Un atelier pas comme les autres :

Dans un deuxième temps, Sophie Duplaix nous introduit dans l’intimité de Pierre et Gilles. On découvre leur maison qui leur sert également d’atelier. Un lieu à leur image, très chargé et remplit de petits objets qui leur servent de décor pour leurs œuvres. Chez Pierre et Gilles, chaque œuvre est unique et composée en fonction du modèle, de sa personnalité. Chaque pièce du décor est fabriquée par le couple. Un assemblage de bricolages fragiles mais très élaborés. « On est artisanal et on y tient », nous confie Gilles. Le décor consiste en une série de plusieurs plans (parfois jusqu’à 6 différents plans) pour donner à la photo toute la perspective nécessaire, un peu comme au théâtre. Pierre prend la photo et puis Gilles peint par-dessus. Son but est que la peinture ne se voit pas, elle doit se fondre dans l’œuvre. Les deux formes artistiques se mélangent et forment un tout, elles sont au final, indissociables l’une de l’autre.

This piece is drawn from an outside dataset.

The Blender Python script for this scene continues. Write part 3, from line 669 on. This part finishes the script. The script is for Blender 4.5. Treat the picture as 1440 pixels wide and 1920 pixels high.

D’autres œuvres marquent cette rencontre ponctuée de touches d’humour et d’autodérision. Comme par exemple, le portrait de Stromae pour lequel tout le décor a été construit en fonction de la chemise. Chemise que Stromae voulait absolument porter pour la photo. Les artistes ont donc dû adapter leur idée de base et ont réalisé un portrait qui tourne autour de cette chemise. "Une chance cette chemise..." lancera Pierre avec humour. Pour eux, tout part toujours d’un détail et c’est là-dessus que se construit l’œuvre.

Caractérisé par une saturation des couleurs, un effet un peu kitsch et l’éternel bleu-blanc-rouge, le travail du couple est reconnaissable entre mille. Cette rencontre nous a totalement immergés dans le monde de Pierre et Gilles, un monde féérique mais teinté de tristesse et de fragilité. Comme le miroir du monde qui nous entoure, leurs oeuvres nous émerveillent et nous touchent. Leur exposition est à découvrir en ce moment et jusqu’au 14 mai au Musée d’Ixelles. Alors qu'est-ce que vous attendez?